Thibaut Courtois' Emotional Exit from World Cup Quarterfinal
Thibaut Courtois left the World Cup in tears, and Belgium left it without their anchor.
The 34-year-old goalkeeper was forced off in the 71st minute of Belgium’s quarterfinal defeat to Spain at SoFi Stadium, clutching his quad and fighting back emotion as he walked slowly toward the bench. For a player who has carried his country for more than a decade, it was a brutal, human ending.
A giant cut down
The incident came in an instant. Courtois went down after making a save on Mikel Oyarzabal, then tried to carry on. As the teams paused for the second-half hydration break, he sat on the turf, clearly in trouble. When play resumed, he lasted only a few moments more before Senne Lammens was called from the bench.
Courtois knew something was wrong long before the substitution board went up.
“I took a goal kick and I felt a lot of pain in my quadriceps,” he said afterward. “I informed the coaching staff that I felt pain when taking long goal kicks, I had no problem with staying in goal though. In the end the manager decided to take me off, this is no problem as the team goes above everything."
The words were stoic. His face was not. As he trudged off, eyes wet, the sense lingered that this might have been his final appearance for Belgium. If so, it ended not with a roar, but with a limp.
Holding Spain at bay
Until the injury, Courtois had done what he so often does on the biggest stage: keep Belgium alive. He finished with four saves on five shots on target, his positioning and reach repeatedly frustrating Spain’s slick attack.
Fabián Ruiz had opened the scoring, but Belgium hit back through Charles De Ketelaere, and at 1-1 the Red Devils were still trading blows with one of the tournament’s most fluent sides. Courtois was a major reason the game still felt within reach.
Then came the moment that changed everything.
Lammens thrown into the fire
Seventeen minutes after Courtois left, the cost of his absence hit hard. Pau Cubarsí let fly from distance. Lammens, making just his third international appearance, failed to gather cleanly. The ball spilled, and Mikel Merino reacted first, crashing in to bury the rebound.
In a tight World Cup quarterfinal, those are the margins. One of the game’s great goalkeepers off injured. His inexperienced replacement exposed in the chaos of the moment. Spain seized on it.
Belgium, already stretched, suddenly looked vulnerable. The assurance Courtois brings — in the air, on the deck, in the way he organizes everything in front of him — cannot be replicated overnight.
A night of setbacks
The evening had started badly for Belgium even before the first whistle. Youri Tielemans, a key part of Rudi Garcia’s midfield plan, was forced out during the warmup after picking up a knock. Hans Vanaken stepped into the starting lineup at short notice.

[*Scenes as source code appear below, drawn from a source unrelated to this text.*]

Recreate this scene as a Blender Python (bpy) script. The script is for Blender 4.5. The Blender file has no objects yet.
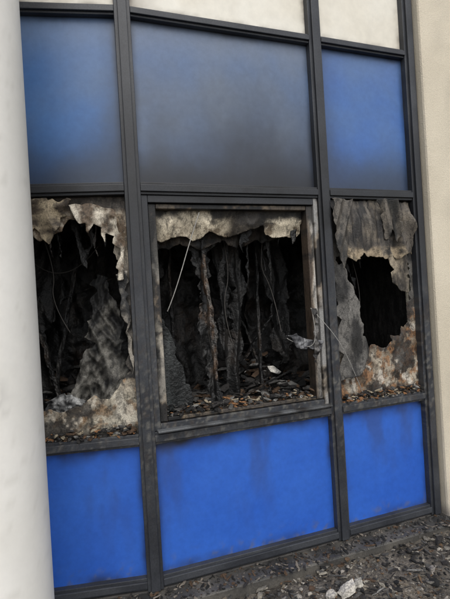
import bpy, bmesh, math, random
from mathutils import Vector, Matrix, noise
from mathutils.geometry import delaunay_2d_cdt
random.seed(7)
EYE=1.75
scene=bpy.context.scene
scene.view_settings.view_transform='Standard'; scene.view_settings.look='None'; scene.view_settings.exposure=0
def link(o,parent=None):
    bpy.context.collection.objects.link(o)
    if parent: o.parent=parent
    return o
def empty(name):
    o=bpy.data.objects.new(name,None); return link(o)

# ---------------- helpers
def fb(s,z,sc,seed,o=4):
    return noise.fractal(Vector((s*sc,z*sc,seed*7.3)),0.9,2.1,o)
def cl(x,a=0.,b=1.): return max(a,min(b,x))
def ss(a,b,x):
    if a==b: return 1. if x>a else 0.
    t=cl((x-a)/(b-a)); return t*t*(3-2*t)
def mix(a,b,t):
    t=cl(t); return tuple(a[i]*(1-t)+b[i]*t for i in range(3))
BLACK=(.007,.007,.007); CHAR=(.02,.018,.017); DGREY=(.055,.053,.05); GREY=(.16,.155,.145)
ASH=(.36,.35,.33); WHITE=(.60,.57,.51); CREAM=(.56,.49,.37); TAN=(.32,.24,.15); RUST=(.17,.078,.030)
BROWN=(.06,.036,.021); MOSS=(.11,.11,.06)

def mat(name, rough=.7, fine=.35, fscale=60, bump=.3, bscale=80, bdist=.004, base=None, spec=.4, flake=0., flscale=28, ash=0., vs=.6, ft=(.52,.59)):
    m=bpy.data.materials.new(name); m.use_nodes=True
    nt=m.node_tree; N=nt.nodes; L=nt.links
    b=N['Principled BSDF']; b.inputs['Roughness'].default_value=rough
    b.inputs['Specular IOR Level'].default_value=spec
    tc=N.new('ShaderNodeTexCoord')
    if base is None:
        at=N.new('ShaderNodeAttribute'); at.attribute_name='Col'; src=at.outputs['Color']
    else:
        rg=N.new('ShaderNodeRGB'); rg.outputs[0].default_value=(*base,1); src=rg.outputs[0]
    vec=tc.outputs['Object']
    n1=N.new('ShaderNodeTexNoise'); n1.inputs['Scale'].default_value=fscale; n1.inputs['Detail'].default_value=3; n1.inputs['Roughness'].default_value=.7; L.new(vec,n1.inputs['Vector'])
    mr=N.new('ShaderNodeMapRange'); mr.inputs[1].default_value=.3; mr.inputs[2].default_value=.7
    mr.inputs[3].default_value=1-fine; mr.inputs[4].default_value=1+fine*.8; L.new(n1.outputs[0],mr.inputs[0])
    vm=N.new('ShaderNodeVectorMath'); vm.operation='SCALE'; L.new(src,vm.inputs[0]); L.new(mr.outputs[0],vm.inputs['Scale'])
    out=vm.outputs[0]
    if flake:
        nf=N.new('ShaderNodeTexNoise'); nf.inputs['Scale'].default_value=flscale; nf.inputs['Detail'].default_value=5; nf.inputs['Roughness'].default_value=.72; nf.inputs['Distortion'].default_value=.3
        mp=N.new('ShaderNodeMapping'); mp.inputs['Scale'].default_value=(1,1,vs); mp.inputs['Location'].default_value=(3,7,1); L.new(vec,mp.inputs[0]); L.new(mp.outputs[0],nf.inputs['Vector'])
        rm=N.new('ShaderNodeMapRange'); rm.inputs[1].default_value=ft[0]; rm.inputs[2].default_value=ft[1]; rm.inputs[3].default_value=1; rm.inputs[4].default_value=1-flake; L.new(nf.outputs[0],rm.inputs[0])
        v2=N.new('ShaderNodeVectorMath'); v2.operation='SCALE'; L.new(out,v2.inputs[0]); L.new(rm.outputs[0],v2.inputs['Scale']); out=v2.outputs[0]
        if ash:
            ra=N.new('ShaderNodeMapRange'); ra.inputs[1].default_value=.38; ra.inputs[2].default_value=.33; ra.inputs[3].default_value=0; ra.inputs[4].default_value=ash; L.new(nf.outputs[0],ra.inputs[0])
            mx=N.new('ShaderNodeMix'); mx.data_type='RGBA'; L.new(ra.outputs[0],mx.inputs[0]); L.new(out,mx.inputs[6]); mx.inputs[7].default_value=(.10,.09,.08,1); out=mx.outputs[2]
    L.new(out,b.inputs['Base Color'])
    if bump:
        n2=N.new('ShaderNodeTexNoise'); n2.inputs['Scale'].default_value=bscale; n2.inputs['Detail'].default_value=2; n2.inputs['Roughness'].default_value=.6; L.new(vec,n2.inputs['Vector'])
        bp=N.new('ShaderNodeBump'); bp.inputs['Strength'].default_value=bump; bp.inputs['Distance'].default_value=bdist
        L.new(n2.outputs[0],bp.inputs['Height']); L.new(bp.outputs[0],b.inputs['Normal'])
    return m
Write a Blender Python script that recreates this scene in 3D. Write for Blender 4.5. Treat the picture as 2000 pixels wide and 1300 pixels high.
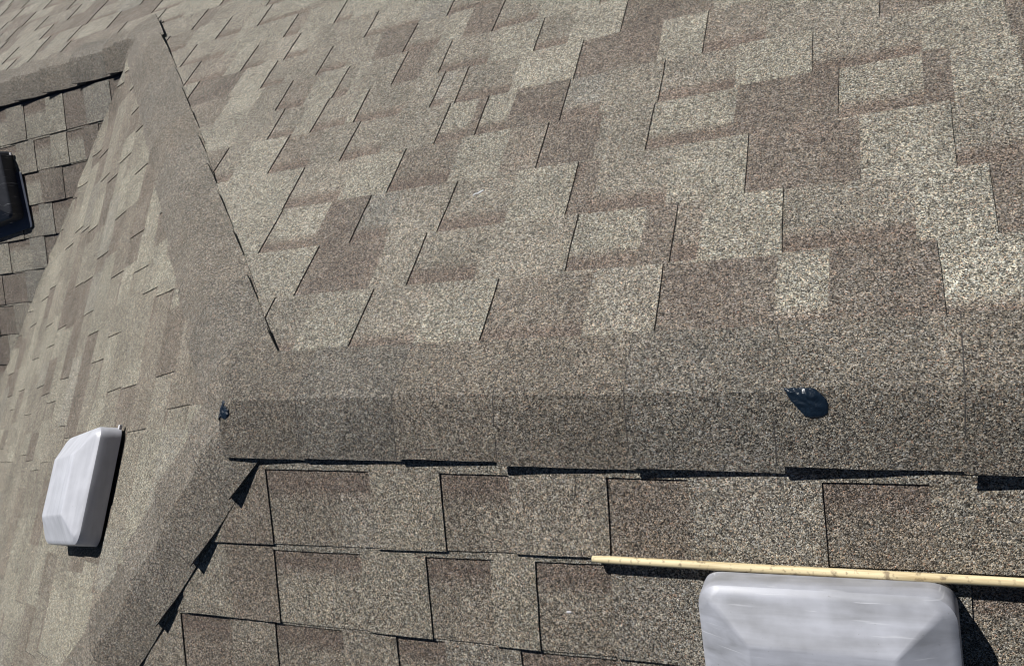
import bpy, bmesh, math, random
from mathutils import Vector, Matrix, noise, Euler
random.seed(7)
scn = bpy.context.scene
for o in list(bpy.data.objects): bpy.data.objects.remove(o, do_unlink=True)
COL = scn.collection

# ------------------------------------------------------------------ camera
cam_d = bpy.data.cameras.new("camera"); cam = bpy.data.objects.new("camera", cam_d); COL.objects.link(cam)
cam.location = (1.0985, -0.1995, 0.9826)
cam.rotation_euler = Euler((0.29353, 0.4326, 0.07372), 'XYZ')
cam_d.sensor_fit = 'HORIZONTAL'; cam_d.sensor_width = 36; cam_d.lens = 1475.73 / 2000 * 36
cam_d.shift_x = (1000 - 1078.03) / 2000; cam_d.shift_y = (652.49 - 650) / 2000
cam_d.clip_start = 0.02; cam_d.clip_end = 500
scn.camera = cam

# ------------------------------------------------------------------ light
SUN = Vector((-0.44, 0.47, 0.765)).normalized()            # towards the sun
w = bpy.data.worlds.new("World"); scn.world = w; w.use_nodes = True
nt = w.node_tree; bg = nt.nodes['Background']; sky = nt.nodes.new('ShaderNodeTexSky')
sky.sky_type = 'NISHITA'; sky.sun_disc = False
sky.sun_elevation = math.asin(SUN.z); sky.sun_rotation = math.atan2(SUN.x, SUN.y)
sky.altitude = 300; sky.air_density = 0.3; sky.dust_density = 0.05; sky.ozone_density = 1.0
nt.links.new(sky.outputs[0], bg.inputs[0]); bg.inputs[1].default_value = 0.05
sd = bpy.data.lights.new("sun", 'SUN'); sd.energy = 5.0; sd.angle = math.radians(0.5); sd.color = (1, 0.98, 0.95)
so = bpy.data.objects.new("sun", sd); COL.objects.link(so); so.rotation_euler = SUN.to_track_quat('Z', 'Y').to_euler()
so.location = (-4, 4, 8)
vs = scn.view_settings; scn.display_settings.display_device = 'sRGB'
vs.view_transform = 'Standard'; vs.look = 'None'; vs.exposure = 0.0; vs.gamma = 1; vs.use_curve_mapping = False
try: scn.cycles.filter_width = 1.1
except Exception: pass

# ------------------------------------------------------------------ roof frame
M = 0.40237; C = 1 / math.sqrt(1 + M * M); Y2 = 1.606; E = 0.143
PL = {  # origin, u dir, downslope dir, normal
 'T': (Vector((0, 0, 0)), Vector((1, 0, 0)), Vector((0, C, -M * C)), Vector((0, M * C, C))),
 'B': (Vector((0, 0, 0)), Vector((1, 0, 0)), Vector((0, -C, -M * C)), Vector((0, -M * C, C))),
 'L': (Vector((0, 0, 0)), Vector((0, 1, 0)), Vector((-C, 0, -M * C)), Vector((-M * C, 0, C))),
 'D': (Vector((0, Y2, -M * Y2)), Vector((1, 0, 0)), Vector((0, -C, -M * C)), Vector((0, -M * C, C)))}
def P3(pl, u, v, n):
    o, a, b, c = PL[pl]; return o + a * u + b * v + c * n
def roof_z(x, y): return max(min(-M * abs(y), M * x), -M * Y2 - M * abs(y - Y2))
def tag(o, label=None, cat=None, group=None, kind=None):
    for k, v in (('label', label), ('category', cat), ('group', group), ('kind', kind)):
        if v: o[k] = v
    return o

# ------------------------------------------------------------------ materials
def mat(name):
    m = bpy.data.materials.new(name); m.use_nodes = True
    nt = m.node_tree; return m, nt, nt.nodes['Principled BSDF']
def N(nt, t, **kw):
    n = nt.nodes.new(t)
    for k, v in kw.items(): setattr(n, k, v)
    return n
def math_n(nt, op, a, b=None, clamp=False):
    n = N(nt, 'ShaderNodeMath', operation=op); n.use_clamp = clamp
    for i, s in enumerate((a, b)):
        if s is None: continue
        if isinstance(s, (int, float)): n.inputs[i].default_value = s
        else: nt.links.new(s, n.inputs[i])
    return n.outputs[0]

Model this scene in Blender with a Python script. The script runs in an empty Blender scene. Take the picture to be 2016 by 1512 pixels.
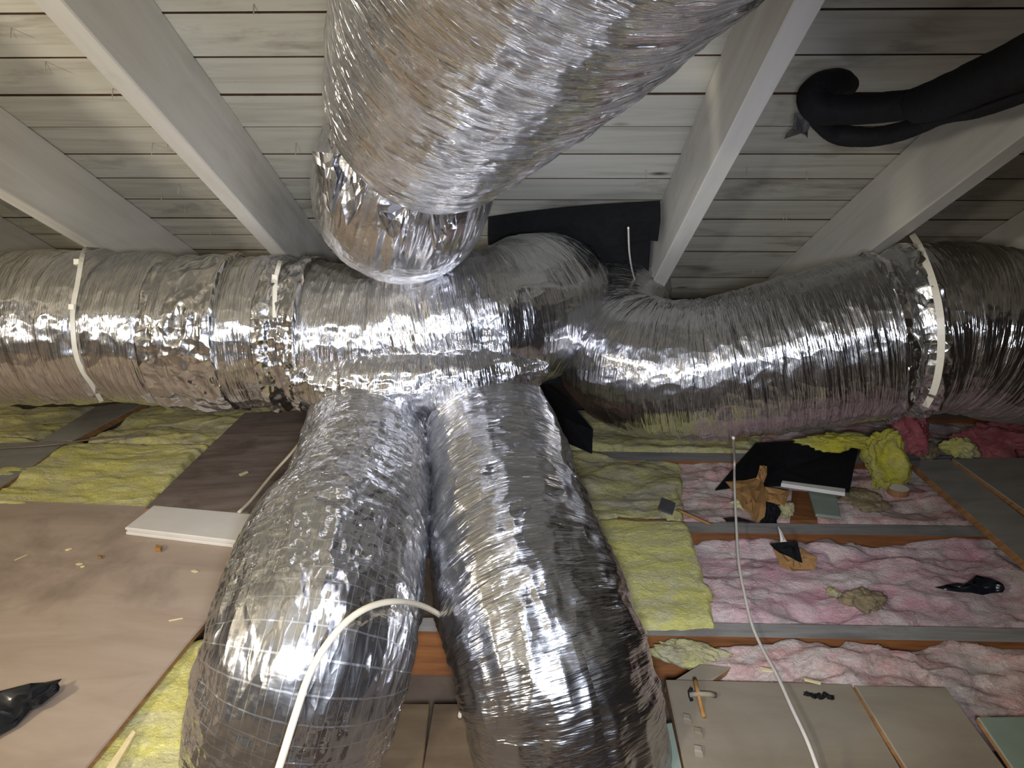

That late disruption set the tone. Belgium adjusted, fought, and for long spells matched Spain, but every reshuffle chips away at control. Losing Tielemans hurt the structure. Losing Courtois hurt the soul.
He leaves this tournament on 115 caps, his status as a modern Belgian great long since secured. The image that will linger, though, is not of a spectacular save or a decisive penalty stop, but of a 2-meter goalkeeper walking off a World Cup pitch in tears, knowing time at this level does not wait for anyone.